There’s no illusion or tension about how the film is going to resolve—she’s ‘spoiled’ the ending so to speak, so our pleasure and interest in watching stems from the personalities of the characters and the interactions between them before the inevitable end.
That’s wonderfully liberating in a way. No spoiler alerts needed.
Fearlessness and playing the long game
So-called art house films have become more and more accessible in recent years thanks to the emergence of video-on-demand. Shouts out in particular to Mubi and The Criterion Channel.
Meanwhile, YouTube, Netflix, Vimeo, and all those other ubiquitous streaming platforms we use have made previously difficult-to-find films viewable in a few keystrokes.
That may well be a big part of why Claire Denis is having such a ‘moment’ after decades in the game, putting out two films in two years and reaching new audiences with her first English-language feature.
With High Life she’s poised for a real breakthrough into the American mainstream. The last time a French director accomplished such a feat was back in the 90s, when Luc Besson somehow made Leon the Professional an American box office smash, then went on to get The Fifth Element made in Hollywood.
So what relevance, if any, does all this French cinema-ness have to those of us sitting on our sofa working on an app or some other decidedly less rarefied venture?

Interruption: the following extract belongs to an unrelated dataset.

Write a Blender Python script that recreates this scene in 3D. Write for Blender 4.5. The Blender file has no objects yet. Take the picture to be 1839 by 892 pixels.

If nothing else, there’s a lesson in endurance and parlaying fringe experiences into real, tangible success. It’s fascinating to see that the most globally celebrated person from France’s film culture is someone who never really fit in at home. Denis had experiences and perspectives that may well have proven a handicap to success were it not for her stubborn will to pursue her craft and develop a new lens for looking at life.
Like any good auteur, she has a distinctive signature style, but it’s strangely ephemeral and hard to pin down, subtle, sophisticated, and decidedly anti-ego.
In our era of iterative change, where the focus has shifted from big idea hubris to fine-tuning the little things for humanity at large, maybe she’s the perfect example of humble, authentic success.